Now that I am all better and with the broken stud bolt memded with a
heli-coil, I want to get the car going again, but I am back to square one. It
won't fire a lick! It won't even backfire. My induction timing light will
pick up voltage through the plug wires some on the time. The timing seems dead
on (or perhaps 3 to 5 degrees advanced - checked on both #1 and #4 cylinders).
I am getting fuel, plugs are wet after lots of cranking. Voltage is very near
12 volts on the positive side of the coil. A probe light flashes from the
ground side of the coil when the engine is cranked. I have tried with both
sets of points connected, with the top points only, with the bottom points
only. I have tried with the condenser removed. I have clamped a jumper cable
to the metal body of the distributor and to the negative braid from the battery
to assure a good ground, but only rarely do I see a blue arc through a plug gap
on a test cranking with a plug removed and grounded to a fender.
The valve timing is correct. There is good compression (180 - 200 lbs.

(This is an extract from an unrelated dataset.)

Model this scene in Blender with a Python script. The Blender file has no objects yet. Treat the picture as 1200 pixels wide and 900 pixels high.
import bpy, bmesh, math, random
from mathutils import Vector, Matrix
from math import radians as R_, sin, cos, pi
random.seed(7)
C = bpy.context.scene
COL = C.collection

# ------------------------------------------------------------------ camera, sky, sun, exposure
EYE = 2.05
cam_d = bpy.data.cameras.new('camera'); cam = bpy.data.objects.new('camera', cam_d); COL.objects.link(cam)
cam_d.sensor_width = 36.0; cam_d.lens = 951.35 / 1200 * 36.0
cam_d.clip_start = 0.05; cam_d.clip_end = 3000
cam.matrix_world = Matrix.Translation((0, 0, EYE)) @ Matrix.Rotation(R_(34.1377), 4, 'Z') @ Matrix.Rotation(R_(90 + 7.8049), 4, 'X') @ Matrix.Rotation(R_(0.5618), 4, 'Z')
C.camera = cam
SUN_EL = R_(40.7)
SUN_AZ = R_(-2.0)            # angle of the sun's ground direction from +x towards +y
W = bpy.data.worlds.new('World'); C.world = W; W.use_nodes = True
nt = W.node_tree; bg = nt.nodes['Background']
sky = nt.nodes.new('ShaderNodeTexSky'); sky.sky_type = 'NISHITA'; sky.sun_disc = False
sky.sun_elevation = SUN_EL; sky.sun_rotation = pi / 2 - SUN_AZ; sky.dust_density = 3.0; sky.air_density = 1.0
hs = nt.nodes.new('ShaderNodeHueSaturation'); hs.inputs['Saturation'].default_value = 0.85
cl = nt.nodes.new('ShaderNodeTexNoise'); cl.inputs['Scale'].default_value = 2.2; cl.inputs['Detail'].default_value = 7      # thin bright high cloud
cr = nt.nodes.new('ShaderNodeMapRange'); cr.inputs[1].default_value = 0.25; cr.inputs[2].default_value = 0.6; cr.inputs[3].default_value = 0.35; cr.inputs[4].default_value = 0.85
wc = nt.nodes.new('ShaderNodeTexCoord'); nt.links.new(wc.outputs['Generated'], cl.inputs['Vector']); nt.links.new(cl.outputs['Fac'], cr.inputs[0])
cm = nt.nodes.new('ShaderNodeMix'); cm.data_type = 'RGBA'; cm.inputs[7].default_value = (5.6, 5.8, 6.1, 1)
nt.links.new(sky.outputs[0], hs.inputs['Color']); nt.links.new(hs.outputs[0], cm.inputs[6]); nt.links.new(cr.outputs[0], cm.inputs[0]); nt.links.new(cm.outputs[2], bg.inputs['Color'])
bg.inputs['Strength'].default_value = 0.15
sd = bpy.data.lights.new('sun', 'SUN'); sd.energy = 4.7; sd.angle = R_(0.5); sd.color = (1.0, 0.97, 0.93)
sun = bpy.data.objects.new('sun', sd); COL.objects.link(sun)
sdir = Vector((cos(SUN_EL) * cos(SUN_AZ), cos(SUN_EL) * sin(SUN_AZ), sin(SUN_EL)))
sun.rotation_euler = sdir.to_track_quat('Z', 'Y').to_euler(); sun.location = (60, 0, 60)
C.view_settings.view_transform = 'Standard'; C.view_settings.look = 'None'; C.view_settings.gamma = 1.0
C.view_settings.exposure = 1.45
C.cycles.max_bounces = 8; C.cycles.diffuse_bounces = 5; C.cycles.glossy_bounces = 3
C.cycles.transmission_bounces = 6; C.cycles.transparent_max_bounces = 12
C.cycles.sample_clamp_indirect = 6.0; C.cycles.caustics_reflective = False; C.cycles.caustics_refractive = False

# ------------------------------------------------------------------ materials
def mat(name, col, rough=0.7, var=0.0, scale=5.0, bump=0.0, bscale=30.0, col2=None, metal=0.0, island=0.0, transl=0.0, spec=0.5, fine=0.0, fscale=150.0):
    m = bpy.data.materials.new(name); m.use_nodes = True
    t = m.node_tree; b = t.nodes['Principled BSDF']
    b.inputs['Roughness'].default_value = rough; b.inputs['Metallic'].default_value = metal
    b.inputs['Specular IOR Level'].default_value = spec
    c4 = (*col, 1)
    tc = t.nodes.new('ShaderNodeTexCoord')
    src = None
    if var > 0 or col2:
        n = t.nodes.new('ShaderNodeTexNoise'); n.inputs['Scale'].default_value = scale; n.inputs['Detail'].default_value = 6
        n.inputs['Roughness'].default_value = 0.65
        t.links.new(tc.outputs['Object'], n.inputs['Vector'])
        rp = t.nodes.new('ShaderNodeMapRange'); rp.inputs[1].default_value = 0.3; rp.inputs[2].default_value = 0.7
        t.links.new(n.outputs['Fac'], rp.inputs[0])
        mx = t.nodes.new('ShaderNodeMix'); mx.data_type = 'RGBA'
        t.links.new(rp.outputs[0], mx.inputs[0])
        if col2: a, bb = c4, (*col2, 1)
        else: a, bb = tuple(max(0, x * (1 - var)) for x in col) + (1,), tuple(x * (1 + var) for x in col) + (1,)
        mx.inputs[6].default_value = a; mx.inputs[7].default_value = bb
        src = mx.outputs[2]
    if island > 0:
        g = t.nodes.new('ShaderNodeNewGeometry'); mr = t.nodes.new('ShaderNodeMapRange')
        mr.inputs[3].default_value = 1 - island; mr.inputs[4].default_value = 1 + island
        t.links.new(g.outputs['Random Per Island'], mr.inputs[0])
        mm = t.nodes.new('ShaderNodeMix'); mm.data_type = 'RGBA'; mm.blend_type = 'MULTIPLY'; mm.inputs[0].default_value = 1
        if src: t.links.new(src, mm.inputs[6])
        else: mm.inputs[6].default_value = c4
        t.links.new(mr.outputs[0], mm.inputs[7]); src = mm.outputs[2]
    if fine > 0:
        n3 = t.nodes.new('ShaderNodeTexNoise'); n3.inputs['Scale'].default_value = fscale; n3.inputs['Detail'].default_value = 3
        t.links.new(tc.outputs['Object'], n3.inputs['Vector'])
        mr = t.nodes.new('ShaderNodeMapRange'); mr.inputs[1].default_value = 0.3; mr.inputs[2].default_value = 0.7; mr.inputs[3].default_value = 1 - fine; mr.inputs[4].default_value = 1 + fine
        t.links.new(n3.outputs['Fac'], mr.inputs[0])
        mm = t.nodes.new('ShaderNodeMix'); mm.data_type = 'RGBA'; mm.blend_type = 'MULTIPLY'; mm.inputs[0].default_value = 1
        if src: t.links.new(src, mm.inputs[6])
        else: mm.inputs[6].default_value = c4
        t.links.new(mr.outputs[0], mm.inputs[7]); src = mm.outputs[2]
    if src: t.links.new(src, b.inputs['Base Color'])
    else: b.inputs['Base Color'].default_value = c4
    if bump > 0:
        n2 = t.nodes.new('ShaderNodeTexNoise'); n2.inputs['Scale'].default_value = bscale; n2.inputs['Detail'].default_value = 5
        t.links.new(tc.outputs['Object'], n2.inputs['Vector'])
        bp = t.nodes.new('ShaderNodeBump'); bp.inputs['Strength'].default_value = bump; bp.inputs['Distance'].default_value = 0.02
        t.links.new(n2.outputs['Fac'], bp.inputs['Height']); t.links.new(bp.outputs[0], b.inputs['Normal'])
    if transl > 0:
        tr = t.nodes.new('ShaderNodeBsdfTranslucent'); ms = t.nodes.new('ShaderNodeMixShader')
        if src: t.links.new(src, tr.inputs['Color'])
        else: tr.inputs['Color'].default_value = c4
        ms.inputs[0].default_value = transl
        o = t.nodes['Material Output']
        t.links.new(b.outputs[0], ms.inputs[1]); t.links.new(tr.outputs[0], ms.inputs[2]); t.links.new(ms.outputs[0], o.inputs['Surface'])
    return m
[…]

each cylinder). The timing is correct. It ran last summer under this setup.
Surely an occasional arc through the plug gap would at least cause a cylinder
to fire or at least back fire or sputter. I GET NOTHING!
This is really frustrating, but I won't give up!! TS7690 WILL RUN AND
DRIVE AGAIN!! Any suggestions for additional things to try would be
appreciated.
Thanks in advance for any suggestions.